Living here as we have for over a decade, we've seen the trauma that many have had to endure owing to shifty builders and even shiftier bureaucracy. But the fact is that thousands of ex-pats still choose to remain here because the positives outweigh the negatives.

As I climbed the stepladder and offered up a length of newly painted trellis to the house wall for the bougainvillea in the huge pot to call home, I found myself being thankful for the simple things. It's the rhythm of life here that counts, not the fact that the umpteenth civil servant has told you that you need this piece of paper (which last year you didn't need) and it's going to cost you 400 Euros, not the fact that the UK is soon to vote about staying in the Euro-club or asking for their ball back and some ex-pats are panicking needlessly about the possible outcome.
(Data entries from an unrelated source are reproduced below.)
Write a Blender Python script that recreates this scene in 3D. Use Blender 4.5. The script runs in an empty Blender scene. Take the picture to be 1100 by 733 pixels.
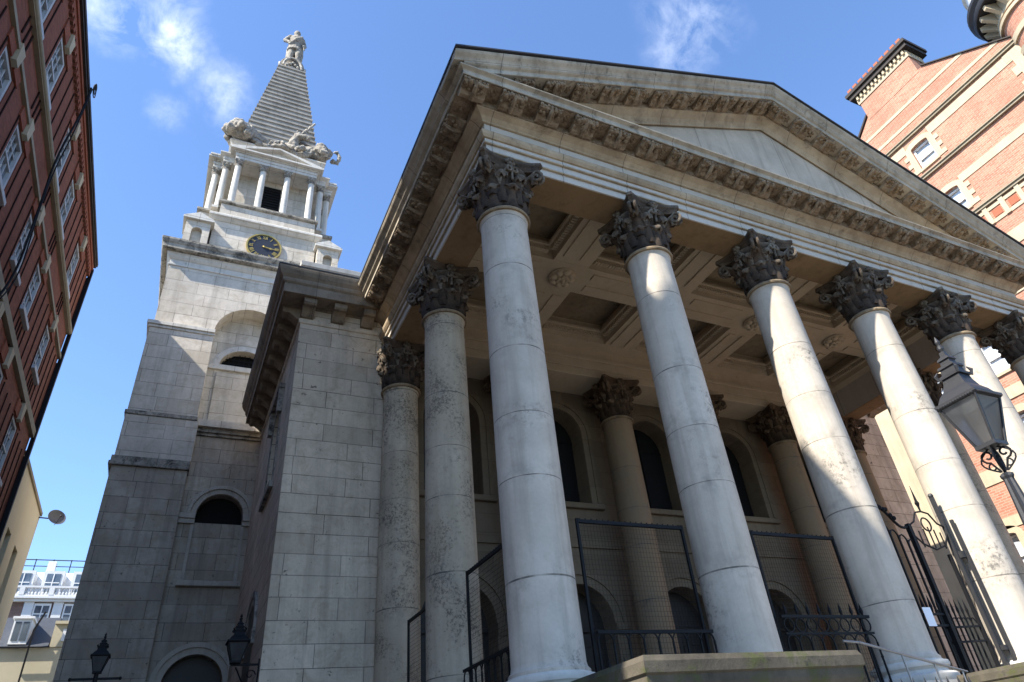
import bpy, bmesh, math, random
from mathutils import Vector, Matrix
from math import pi, sin, cos, radians as R, sqrt, atan2, tan
random.seed(7)
S = bpy.context.scene
COL = S.collection

# ------------------------------------------------------------------ camera, sky, sun, exposure
cam_d = bpy.data.cameras.new('camera'); cam = bpy.data.objects.new('camera', cam_d); COL.objects.link(cam)
S.camera = cam
cam_d.sensor_width = 36.0; cam_d.sensor_fit = 'HORIZONTAL'
cam_d.lens = 36.0 * 728.79 / 1100
cam_d.shift_x = -18.82 / 1100; cam_d.shift_y = -9.91 / 1100
cam_d.clip_start = 0.05; cam_d.clip_end = 5000
_yaw, _pit, _rol = 0.51219, 0.60017, -0.11716
_f = Vector((sin(_yaw) * cos(_pit), cos(_yaw) * cos(_pit), sin(_pit)))
_r = Vector((cos(_yaw), -sin(_yaw), 0)); _u = _r.cross(_f)
_r2 = _r * cos(_rol) + _u * sin(_rol); _u2 = -_r * sin(_rol) + _u * cos(_rol)
M = Matrix(((_r2.x, _u2.x, -_f.x), (_r2.y, _u2.y, -_f.y), (_r2.z, _u2.z, -_f.z))).to_4x4()
M.translation = Vector((-5.305, -10.053, -1.472))
cam.matrix_world = M

SUN = Vector((-1.0, -0.29, 1.0)).normalized()          # towards the sun
sun_d = bpy.data.lights.new('sun', 'SUN'); sun = bpy.data.objects.new('sun', sun_d); COL.objects.link(sun)
sun_d.energy = 5.0; sun_d.angle = R(0.53); sun_d.color = (1.0, 0.94, 0.845)
sun.rotation_euler = SUN.to_track_quat('Z', 'Y').to_euler()
sun.location = (-60, -20, 60)
W = bpy.data.worlds.new('World'); S.world = W; W.use_nodes = True
S.view_settings.view_transform = 'Standard'; S.view_settings.look = 'None'
S.view_settings.exposure = 1.27; S.view_settings.gamma = 1.0
S.view_settings.use_curve_mapping = False
SKY_STRENGTH = 0.14


def build_world():
    nt = W.node_tree; nt.nodes.clear()
    N = nt.nodes.new; L = nt.links.new
    out = N('ShaderNodeOutputWorld'); bg = N('ShaderNodeBackground')
    sky = N('ShaderNodeTexSky'); sky.sky_type = 'NISHITA'; sky.sun_disc = False
    sky.sun_elevation = math.asin(SUN.z); sky.sun_rotation = atan2(SUN.x, SUN.y)
    sky.air_density = 1.0; sky.dust_density = 0.15; sky.ozone_density = 2.6
    bg.inputs[1].default_value = SKY_STRENGTH
    # thin wisps of cloud at fixed places in the sky
    geo = N('ShaderNodeTexCoord')
    def pixdir(px, py):
        v = _f + _r2 * ((px - 568.82) / 728.79) - _u2 * ((py - 356.59) / 728.79)
        return v.normalized()
    total = None
    wn = N('ShaderNodeTexNoise'); wn.inputs['Scale'].default_value = 7.0; wn.inputs['Detail'].default_value = 7; wn.inputs['Roughness'].default_value = .62
    L(geo.outputs['Generated'], wn.inputs['Vector'])
    ws = N('ShaderNodeVectorMath'); ws.operation = 'SUBTRACT'; L(wn.outputs['Color'], ws.inputs[0]); ws.inputs[1].default_value = (.5, .5, .5)
    wm = N('ShaderNodeVectorMath'); wm.operation = 'SCALE'; wm.inputs[3].default_value = .12; L(ws.outputs[0], wm.inputs[0])
    noise = N('ShaderNodeTexNoise'); noise.inputs['Scale'].default_value = 17.0
    noise.inputs['Detail'].default_value = 9; noise.inputs['Roughness'].default_value = .62
    noise.inputs['Distortion'].default_value = .35
    L(geo.outputs['Generated'], noise.inputs['Vector'])
    ramp = N('ShaderNodeMapRange'); ramp.inputs[1].default_value = .40; ramp.inputs[2].default_value = .74
    L(noise.outputs[0], ramp.inputs[0])
    for px, py, rad, amt in [(190, 40, .058, .75), (200, 60, .045, .5), (240, 104, .058, .45), (116, 2, .06, .5), (178, 124, .04, .3),
                             (745, 20, .08, .36), (180, 4, .07, .4), (722, 58, .06, .3), (242, 88, .05, .3)]:
        d = pixdir(px, py)
        dist = N('ShaderNodeVectorMath'); dist.operation = 'DISTANCE'
        nrm = N('ShaderNodeVectorMath'); nrm.operation = 'NORMALIZE'
        L(geo.outputs['Generated'], nrm.inputs[0]); wa = N('ShaderNodeVectorMath'); wa.operation = 'ADD'; L(nrm.outputs[0], wa.inputs[0]); L(wm.outputs[0], wa.inputs[1]); L(wa.outputs[0], dist.inputs[0]); dist.inputs[1].default_value = d
        mr = N('ShaderNodeMapRange'); mr.interpolation_type = 'SMOOTHSTEP'
        mr.inputs[1].default_value = 0.0; mr.inputs[2].default_value = rad
        mr.inputs[3].default_value = amt; mr.inputs[4].default_value = 0.0
        L(dist.outputs['Value'], mr.inputs[0])
        if total is None: total = mr.outputs[0]
        else:
            a = N('ShaderNodeMath'); a.operation = 'MAXIMUM'; L(total, a.inputs[0]); L(mr.outputs[0], a.inputs[1]); total = a.outputs[0]
    mul = N('ShaderNodeMath'); mul.operation = 'MULTIPLY'; L(total, mul.inputs[0]); L(ramp.outputs[0], mul.inputs[1])
    tint = N('ShaderNodeMix'); tint.data_type = 'RGBA'; tint.blend_type = 'MULTIPLY'; tint.inputs[0].default_value = 1; tint.inputs[7].default_value = (.84, .945, 1.09, 1)
    L(sky.outputs[0], tint.inputs[6])
    mix = N('ShaderNodeMix'); mix.data_type = 'RGBA'
    L(mul.outputs[0], mix.inputs[0]); L(tint.outputs[2], mix.inputs[6]); mix.inputs[7].default_value = (6.6, 6.8, 7.2, 1)
    L(mix.outputs[2], bg.inputs[0]); L(bg.outputs[0], out.inputs[0])


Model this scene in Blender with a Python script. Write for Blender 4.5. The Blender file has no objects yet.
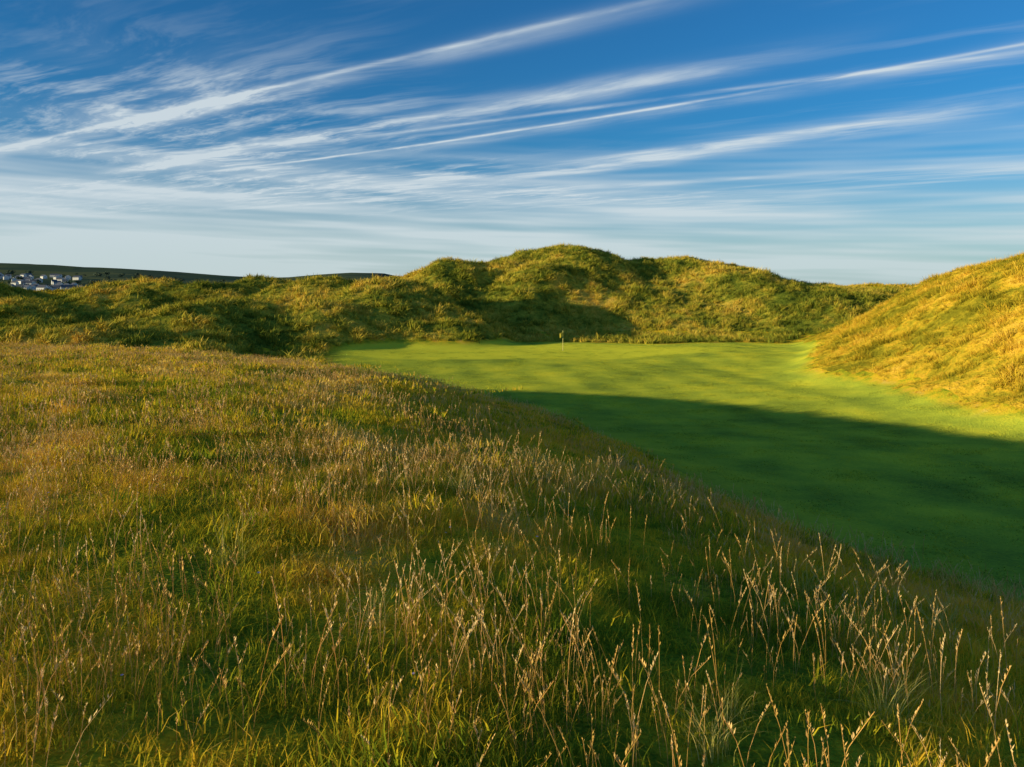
import bpy, math, numpy as np
from mathutils import Vector, Quaternion
rng = np.random.default_rng(7)
scene = bpy.context.scene
C = bpy.data.collections

# ------------------------------------------------------------------ helpers
def sm(a, b, t):
    t = np.clip((np.asarray(t, float) - a) / (b - a), 0, 1)
    return t * t * (3 - 2 * t)
def smax(a, b, k):
    return 0.5 * (a + b + np.sqrt((a - b) ** 2 + k * k)) - 0.0
def hash2(ix, iy, seed):
    n = (ix.astype(np.int64) * 374761393 + iy.astype(np.int64) * 668265263 + seed * 1442695041) & 0xffffffff
    n = ((n ^ (n >> 13)) * 1274126177) & 0xffffffff
    n = (n ^ (n >> 16)) & 0xffffffff
    return n / 4294967295.0
def perlin(x, y, seed=0):
    x = np.asarray(x, float); y = np.asarray(y, float)
    ix = np.floor(x); iy = np.floor(y); fx = x - ix; fy = y - iy
    u = fx * fx * fx * (fx * (fx * 6 - 15) + 10); v = fy * fy * fy * (fy * (fy * 6 - 15) + 10)
    def g(a, b):
        h = hash2(ix + a, iy + b, seed) * 2 * math.pi
        return np.cos(h) * (fx - a) + np.sin(h) * (fy - b)
    return ((g(0, 0) * (1 - u) + g(1, 0) * u) * (1 - v) + (g(0, 1) * (1 - u) + g(1, 1) * u) * v) * 1.5
def fbm(x, y, oct=4, seed=0):
    s = 0; a = 1.0
    for i in range(oct):
        s = s + a * perlin(x * 2 ** i, y * 2 ** i, seed + i * 17); a *= 0.5
    return s

# ------------------------------------------------------------------ terrain
CP = np.array([
 (0,0,-1.65),(-6,0,-1.65),(5,0,-2.2),(0,-15,-2),(-2,3,-1.7),(1.5,3,-1.78),(3.2,5,-2.4),(5.1,8,-3.45),(6.8,10.6,-4.5),
 (7.7,12,-5.15),(9.5,13.5,-6.4),(12,15,-7.6),(4.2,16,-4.6),(6.5,17.5,-6.0),(9,19,-7.5),(1.3,22,-4.25),(4,24,-5.5),
 (8,26,-7.6),(-2.7,30,-4.1),(0,33,-5.1),(4,36,-7.2),(-8,35,-3.85),(-6,40,-4.8),(-3,46,-6.8),(-16,38,-3.5),(-15,46,-4.5),
 (-14,54,-6.8),(-26,41,-3.35),(-28,50,-4.4),(-28,60,-6.8),(-45,42,-3.5),(-45,60,-6.5),
 (0,8,-2.1),(2,11,-2.95),(0,14,-2.85),(0,19,-3.6),(-3,24,-3.3),(-5,14,-2.15),(-6,8,-1.8),(-8,20,-2.5),(-12,28,-2.95),
 (-20,30,-2.8),(-20,15,-2.1),(-35,20,-2.3),(-35,35,-3.0),
 (-60,0,-3),(-60,30,-3.3),(-60,60,-7.5),(-30,-30,-3),(10,-20,-4),(25,-10,-9),(25,10,-11),(25,30,-11),(15,45,-11),
 (0,60,-11),(-20,72,-11),(-60,80,-12),(30,-40,-9),(15,75,-13),(40,60,-13),(-20,95,-13),(20,100,-14),(-50,100,-14)], float)
def tps_fit(P):
    X = P[:, :2] / 10; n = len(X)
    r2 = ((X[:, None] - X[None]) ** 2).sum(-1)
    K = 0.5 * r2 * np.log(r2 + 1e-12) + np.eye(n) * 0.003
    A = np.zeros((n + 3, n + 3)); A[:n, :n] = K; A[:n, n] = 1; A[:n, n + 1:] = X
    A[n, :n] = 1; A[n + 1:, :n] = X.T
    return X, np.linalg.solve(A, np.concatenate([P[:, 2], [0, 0, 0]]))
TX, TW = tps_fit(CP)
def F(x, y):
    x = np.clip(x, -90, 60) / 10; y = np.clip(y, -60, 100) / 10
    s = TW[-3] + TW[-2] * x + TW[-1] * y
    for i in range(len(TX)):
        r2 = (x - TX[i, 0]) ** 2 + (y - TX[i, 1]) ** 2
        s = s + TW[i] * 0.5 * r2 * np.log(r2 + 1e-12)
    return s
RX = [-60,-40,-30,-19,-10.7,-5,-2.2,5.2,11.8,16.5,21.2,25.9,35,42.8,48,59.6,72,79,91,120,150]
RZ = [-8,-7,-3,1.8,3.9,3.7,4.5,5.9,6.4,5.9,4.9,5.1,4.1,2.7,1.0,-.5,-1.4,-1.8,-3.2,-5,-8]
HUMPS = [ # x, y, top, rx, ry
 (-36.5,95,-1.9,12,13),(-17.5,110,.1,14,15),(-32,135,.9,20,16),(-61,142,.4,22,15),(-62,120,-.4,18,15),
 (-68,106,-2.4,20,15),(-47,152,.7,20,15),(-13,136,3.3,10,13),(4.0,133,3.5,11,14),(-8,106,-3.4,9,12),
 (-43,80,-4.0,17,9),(-25,99,-3.1,11,13),(-95,130,.9,28,25),(-100,90,-3.0,28,18),(-85,76,-4.0,22,13)]
def floorG(x, y):
    return -8 + 1.2 * sm(52, 15, y) + 0.22 * perlin(x / 14, y / 14, 5) + 0.42*perlin(x/33+3, y/33, 9) + .45 * sm(72, 88, y + 2 * perlin(x / 20, 0 * x, 6))
def dunes(x, y):
    wx = x + 3 * perlin(x / 22, y / 22, 31); wy = y + 4 * perlin(x / 20, y / 20, 32)
    zc = np.interp(wx * 1.0, RX, RZ)
    yc = 150 + 4 * np.sin(wx / 13.0)
    d = wy - yc
    p = np.where(d < 0, np.clip(1 + d / 50, 0, 1), np.clip(1 - d / 45, 0, 1))
    p = p * p * (3 - 2 * p)
    D = -9.5 + (zc + 9.5) * p
    for (hx, hy, hz, rx, ry) in HUMPS:
        r = np.sqrt(((wx - hx) / (rx * 1.55)) ** 2 + ((wy - hy) / (ry * 1.55)) ** 2)
        q = np.clip(1 - r, 0, 1); q = q * q * (3 - 2 * q)
        D = smax(D, -9.5 + (hz + 9.5) * q, 1.8 * sm(0.02, .35, q))
    m = sm(-8.6, -4, D)
    D = D + m * (0.9 * fbm(x / 15, y / 17, 3, 41) + 0.6 * (0.5 - np.abs(perlin(x / 6, y / 8, 51))) + .30 * perlin(x / 2.4, y / 2.4, 52))
    return D
def rdune(x, y):
    xf = 20.2 + np.where(y > 68, 0.36 * (y - 68), 0) + np.where(y < 50, 0.10 * (50 - y), 0) + 1.0 * perlin(y / 11, y * 0, 61)
    t = np.clip((x - xf) / 30, 0, 1)
    s = np.sin(t * math.pi / 2); g = 0.5 * (s + s * s)
    e = sm(-30, 20, y) * sm(135, 95, y) * sm(190, 90, x)
    z = -9 + 11.5 * g * e
    m = sm(0, .3, g * e)
    return z + m * (0.75 * fbm(x / 12, y / 12, 3, 71) + .28 * perlin(x / 2.5, y / 2.5, 72) + .4 * (.4 - np.abs(perlin(x / 6, y / 6, 73))))
def far(x, y):
    z = -14 + 0 * x
    r = -9.5 + (9.3 + 1.2 * perlin(x / 24, y / 30, 81) - 0.012 * np.clip(x - 95, 0, 200)) * np.exp(-((y - 262) / 26) ** 2) * sm(-120, 20, x) * sm(330, 180, x)
    r = r + .6 * fbm(x / 15, y / 15, 3, 82) * sm(200, 240, y)
    l = -9.5 + 7.5 * np.exp(-((y - 230) / 30) ** 2) * sm(60, -60, x) * sm(-420, -260, x) + 1.2 * fbm(x / 18, y / 18, 3, 83) * sm(190, 220, y) * sm(330, 280, y)
    z = smax(z, smax(r, l, .5), 0.8)
    a = x / np.maximum(y, 1.0)
    prof = np.interp(a, [-1.6,-.9,-.64,-.565,-.48,-.415,-.365,-.34,-.30,-.265,-.215,-.165,-.14,-.10,0.0,1.2],
                        [.032,.031,.0310,.0262,.0232,.0195,.0135,.010,.010,.013,.0175,.0178,.012,.004,-.002,-.002])
    hill = -22 * sm(350, 900, y) + (22 * sm(900, 1500, y)) + prof * 2600 * sm(1150, 2600, y)
    hill = hill * sm(0.3, -0.05, a) + 7 * fbm(x / 300, y / 300, 4, 91) * sm(1400, 2300, y) * sm(.1, -.1, a)
    back = sm(7500, 3600, y)
    return z + np.where(y > 350, hill * back, 0)
def height(x, y, parts=False):
    x = np.asarray(x, float); y = np.asarray(y, float)
    G = floorG(x, y)
    G = np.where(y > 190, G + (far(x, y) - G) * sm(190, 215, y), G)
    Fh = F(x, y)
    fade = sm(-90, -70, x) * sm(60, 45, x) * sm(82, 66, y) * sm(-60, -40, y)
    Fh = -12 + (Fh + 12) * fade
    nf = sm(-7.5, -5, Fh)
    Fh = Fh + nf * (0.12 * fbm(x / 5, y / 5, 3, 11) + 0.035 * perlin(x / .8, y / .8, 12))
    D = dunes(x, y); R = rdune(x, y)
    h = smax(G, Fh, 0.7); h = smax(h, D, 0.7); h = smax(h, R, 0.7)
    if parts: return h, G, Fh, D, R
    return h

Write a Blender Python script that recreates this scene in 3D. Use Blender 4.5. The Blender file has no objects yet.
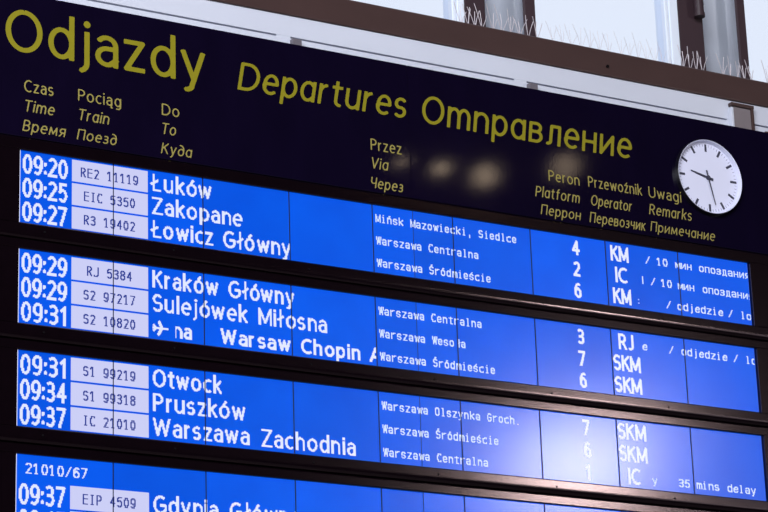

No, what counts is the life you can live here on a daily basis, the environment where you can be gardening and glance at a donkey that only came into this world a few hours before, where you can marvel at hoopoes scuttling along dirt lanes and the prospect of a glass of ouzo before your meal, where you can laze away an hour or two people-watching over a coffee any time of the year.

I'm rambling now I know. But, well, isn't that what this blog's all about, eh?  Just doing what it says on the tin.

Just one final thought about the UK vote thing. I've heard so much scaremongering from ex-pats about whether they'd still be able to have residency or work permits if the UK votes out, whether we'd still enjoy the reciprocal healthcare arrangements that are now in place, whether we'd be able to get our pensions (if we're old enough of course) and so on and so forth. I watched an interview the other day on the good old BBC with a Euro-financial expert and he confirmed what I already thought (sorry to boast, but I did, honest!), and he said this:  

If the UK votes to leave, the next day it'll still be a member. The next year it'll still be a member. The process of withdrawal is something that will take many years, maybe even up to a decade, during which time there will need to be lengthy and detailed negotiations, something which all members signed up to when they agreed to join in the first place. There would need to be agreements reached that must be ratified by all of the other 27 member states. Only one of these needs to veto a proposal to stall the whole process and send the lawyers back to the drawing board. "It's like a divorce" he said, "and they are usually messy and take time".

The fact is that many of the ex-pats who worry unduly will probably pop their clogs before any real changes come into force.

That's all to do with the rhythm of life I suppose, eh Sammy?


  1. John, you are doing a great job of 'selling' the Greek islands to all the doubting Thomases who wonder if they should holiday elsewhere.
    I'll be there soon!


  2. Hi, John. Thanks for reminding us that Greece (and it's neighbour, Turkey!) remain inimitably wonderful places to visit and to adopt, as you have. We hope to be doing the same this week on Tilos!